### PROBLEM DESCRIPTION
Print each line of the listing once more, precisely as given.

### INFORMATION PROVIDED

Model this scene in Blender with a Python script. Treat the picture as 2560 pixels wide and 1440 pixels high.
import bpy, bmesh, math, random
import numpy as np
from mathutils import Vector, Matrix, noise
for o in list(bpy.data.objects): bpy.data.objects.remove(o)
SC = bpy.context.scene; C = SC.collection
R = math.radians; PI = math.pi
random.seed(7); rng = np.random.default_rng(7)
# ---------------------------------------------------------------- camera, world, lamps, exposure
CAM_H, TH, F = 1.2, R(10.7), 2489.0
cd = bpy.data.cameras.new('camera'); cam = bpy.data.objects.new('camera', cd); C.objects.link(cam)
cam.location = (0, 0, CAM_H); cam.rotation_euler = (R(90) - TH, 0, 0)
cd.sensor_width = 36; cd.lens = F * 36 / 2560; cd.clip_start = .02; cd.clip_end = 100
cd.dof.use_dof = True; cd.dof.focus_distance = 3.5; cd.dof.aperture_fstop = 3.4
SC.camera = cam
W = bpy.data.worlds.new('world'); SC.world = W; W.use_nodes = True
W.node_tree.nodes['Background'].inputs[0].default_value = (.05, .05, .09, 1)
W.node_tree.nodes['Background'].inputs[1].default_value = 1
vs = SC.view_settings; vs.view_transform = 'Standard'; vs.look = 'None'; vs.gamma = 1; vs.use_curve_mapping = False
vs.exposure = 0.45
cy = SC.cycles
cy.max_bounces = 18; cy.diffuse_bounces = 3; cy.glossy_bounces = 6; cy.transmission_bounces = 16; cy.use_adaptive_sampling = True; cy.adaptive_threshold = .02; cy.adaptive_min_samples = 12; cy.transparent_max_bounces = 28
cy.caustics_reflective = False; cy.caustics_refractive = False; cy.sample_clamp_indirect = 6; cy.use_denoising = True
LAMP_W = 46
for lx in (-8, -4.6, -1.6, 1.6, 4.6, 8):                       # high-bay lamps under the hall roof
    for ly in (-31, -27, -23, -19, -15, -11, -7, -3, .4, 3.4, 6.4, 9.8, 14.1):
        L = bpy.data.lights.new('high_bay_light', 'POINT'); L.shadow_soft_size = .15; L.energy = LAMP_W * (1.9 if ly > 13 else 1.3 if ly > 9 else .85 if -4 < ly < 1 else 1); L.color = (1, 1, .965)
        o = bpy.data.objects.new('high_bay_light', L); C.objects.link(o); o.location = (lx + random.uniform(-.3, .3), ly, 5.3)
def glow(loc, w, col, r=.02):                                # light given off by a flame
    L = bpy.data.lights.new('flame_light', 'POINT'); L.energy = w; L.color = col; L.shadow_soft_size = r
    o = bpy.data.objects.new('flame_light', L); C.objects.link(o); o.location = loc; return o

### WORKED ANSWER
Model this scene in Blender with a Python script. Treat the picture as 2560 pixels wide and 1440 pixels high.
import bpy, bmesh, math, random
import numpy as np
from mathutils import Vector, Matrix, noise
for o in list(bpy.data.objects): bpy.data.objects.remove(o)
SC = bpy.context.scene; C = SC.collection
R = math.radians; PI = math.pi
random.seed(7); rng = np.random.default_rng(7)
# ---------------------------------------------------------------- camera, world, lamps, exposure
CAM_H, TH, F = 1.2, R(10.7), 2489.0
cd = bpy.data.cameras.new('camera'); cam = bpy.data.objects.new('camera', cd); C.objects.link(cam)
cam.location = (0, 0, CAM_H); cam.rotation_euler = (R(90) - TH, 0, 0)
cd.sensor_width = 36; cd.lens = F * 36 / 2560; cd.clip_start = .02; cd.clip_end = 100
cd.dof.use_dof = True; cd.dof.focus_distance = 3.5; cd.dof.aperture_fstop = 3.4
SC.camera = cam
W = bpy.data.worlds.new('world'); SC.world = W; W.use_nodes = True
W.node_tree.nodes['Background'].inputs[0].default_value = (.05, .05, .09, 1)
W.node_tree.nodes['Background'].inputs[1].default_value = 1
vs = SC.view_settings; vs.view_transform = 'Standard'; vs.look = 'None'; vs.gamma = 1; vs.use_curve_mapping = False
vs.exposure = 0.45
cy = SC.cycles
cy.max_bounces = 18; cy.diffuse_bounces = 3; cy.glossy_bounces = 6; cy.transmission_bounces = 16; cy.use_adaptive_sampling = True; cy.adaptive_threshold = .02; cy.adaptive_min_samples = 12; cy.transparent_max_bounces = 28
cy.caustics_reflective = False; cy.caustics_refractive = False; cy.sample_clamp_indirect = 6; cy.use_denoising = True
LAMP_W = 46
for lx in (-8, -4.6, -1.6, 1.6, 4.6, 8):                       # high-bay lamps under the hall roof
    for ly in (-31, -27, -23, -19, -15, -11, -7, -3, .4, 3.4, 6.4, 9.8, 14.1):
        L = bpy.data.lights.new('high_bay_light', 'POINT'); L.shadow_soft_size = .15; L.energy = LAMP_W * (1.9 if ly > 13 else 1.3 if ly > 9 else .85 if -4 < ly < 1 else 1); L.color = (1, 1, .965)
        o = bpy.data.objects.new('high_bay_light', L); C.objects.link(o); o.location = (lx + random.uniform(-.3, .3), ly, 5.3)
def glow(loc, w, col, r=.02):                                # light given off by a flame
    L = bpy.data.lights.new('flame_light', 'POINT'); L.energy = w; L.color = col; L.shadow_soft_size = r
    o = bpy.data.objects.new('flame_light', L); C.objects.link(o); o.location = loc; return o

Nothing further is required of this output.